The big question for the Nets, as it was for the Lakers, is not whether or not they have enough talent to win a title, but if they can find a way to utilize that talent in a way that makes the most of their stars. While Irving, Harden, and Durant each employ vastly different styles, they are all, at their core, volume scorers. Harden and Irving are great playmakers and Durant is, at his best, one of the more versatile defenders in the league, but there is still such overlap in their offensive skillsets that, until we’ve seen them find ways to address these concerns in-game, such questions are bound to remain.

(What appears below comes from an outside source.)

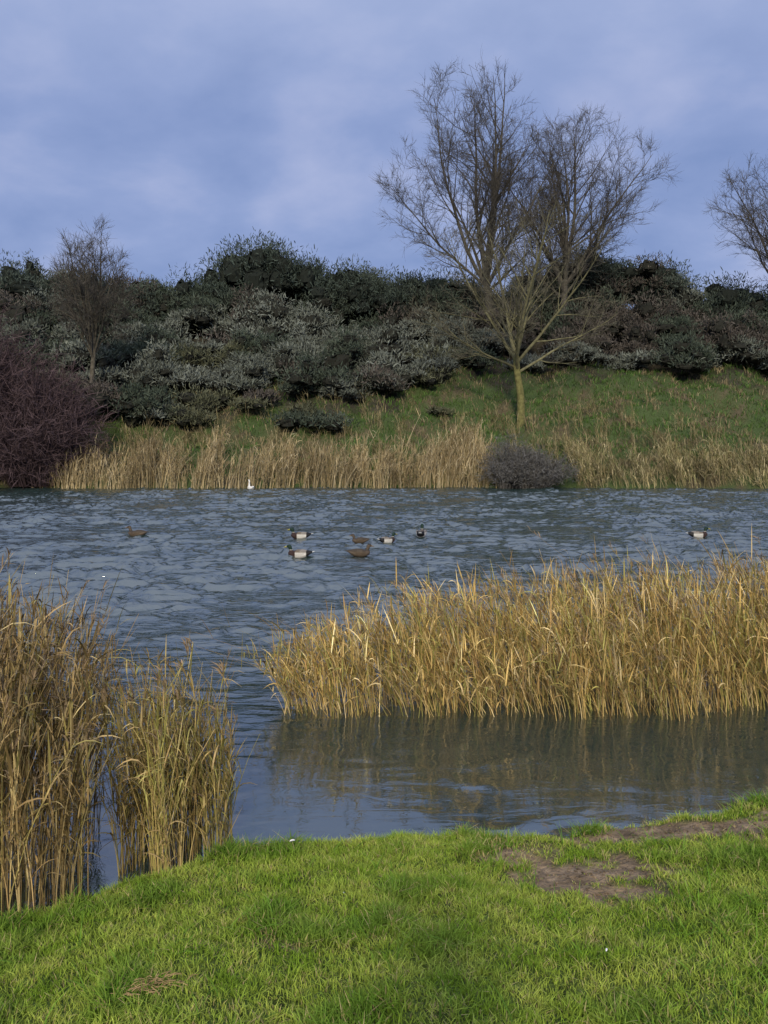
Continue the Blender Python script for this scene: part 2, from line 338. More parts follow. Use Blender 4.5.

This is especially true since none of these three are especially skilled at maneuvering off-ball. Part of what made the Warriors so dominant during Durant’s time in Oakland was the ability of Stephen Curry and Klay Thompson to create open looks for themselves without the ball in their hands. Can the Nets do the same, or will the other two be reduced to bystanders when one of the others is initiating the offense? What’s most ironic and tragic about the Lakers saga is that the team did not truly take off until Baylor was forced to retire. Would the Nets have been better off just standing pat with a duo of Irving and Durant? Possibly, but the team never took the chance to figure out just how great that pairing could be.

In many ways, those past Lakers squads function as a cautionary tale for the Nets. They show just how rare it is to assemble a collection of stars as luminous while also showing that doing so does not promise a championship. They are also a testament to how quickly bad luck, age, and injuries can derail a team’s title hopes. History is not bound to repeat itself — Irving, Harden, and Durant may figure everything out and become a juggernaut — but the story of West, Baylor, and Chamberlain attests to how easily things can go awry, that winning a title is never guaranteed no matter how much top-tier talent you accumulate.